Before he was asked to join the local FBA executive committee, Walters was involved with the National Bar  and served a four-year term on the editorial board for The Federal Lawyer magazine, reviewing articles and potential articles and doing a small amount of editing.

Walters has spent his entire career at Varnum, after graduating magna cum laude with a B.A. in International Relations, receiving his J.D. cum laude from the University of Michigan (where was contributing editor to the Michigan Law Review) and the internship with Judge Quist.

He practices in the area of business litigation and dispute resolution for a wide variety of industries, including manufacturing, health care, and professional services, whether through early negotiation and mediation or direct litigation in court.

That and his emphasis on intellectual property disputes with trademarks, copyrights, patents, and other trade secrets, find him practicing frequently in the federal courts, locally and all across the United States.

Professionally, he was a Michigan Rising Star in Litigation in 2008, is on the American Bar Association Intellectual Property Litigation Committee, and is a member of the State Bar litigation and appellate sections, having served on the U.S. Courts Committee, from 2012-2013, and on the Grand Rapids Bar Association Litigation Section.

Walters has published many articles, including “Judicial Clerkships and the Salary Wars” in The Federal Lawyer June 2011, and co-founded Varnum’s Western Michigan Federal Courts blog.

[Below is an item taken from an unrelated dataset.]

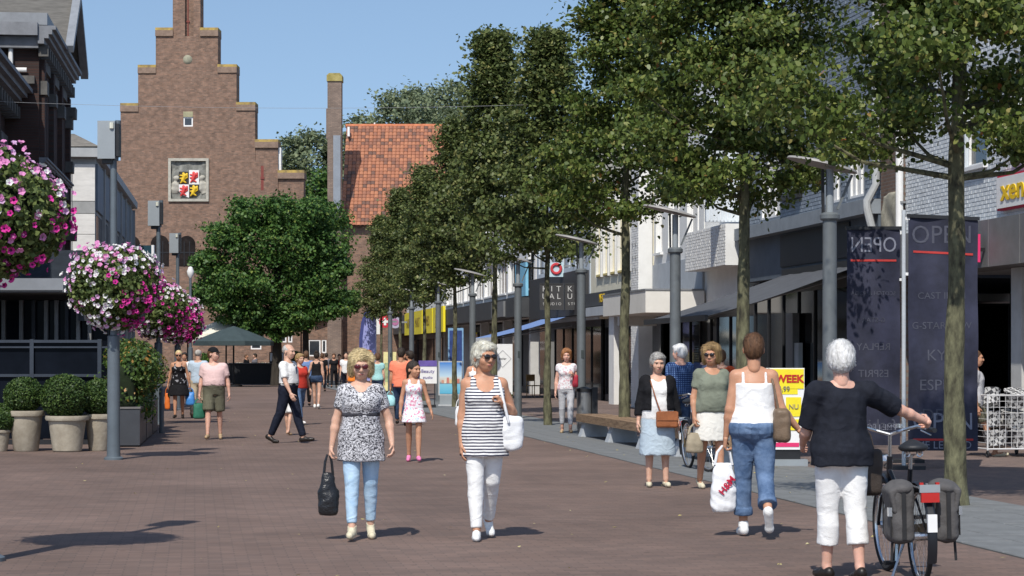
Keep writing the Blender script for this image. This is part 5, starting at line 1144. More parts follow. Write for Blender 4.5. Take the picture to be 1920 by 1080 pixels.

He also chairs the governing board of Fountain Street Church, and has been a Science Olympiad Coach at East Grand Rapids Middle School.

After Walters agreed to serve on the FBA Western District Chapter’s executive committee, he became the Vice-President of Programs, organizing program activities such as lunch panels and networking receptions, which is something else the chapter engages in.

The chapter also produces an award-winning newsletter, Bench and Bar, and sponsors the Historical Society which publishes Stereoscope.

 The two areas Walters would like to work on are membership and communications with both members and the general public.

“One of our goals is to do better at publicizing events and cleaning up emailing lists, all those types of issues,” he says. “Our dues are quite modest, so we have no paid staff. As a voluntary organization, we try to be really efficient and streamlined in what we do. Ellen Farrar [who works for the court] has been our administration support person for ten years, and she does a great job.”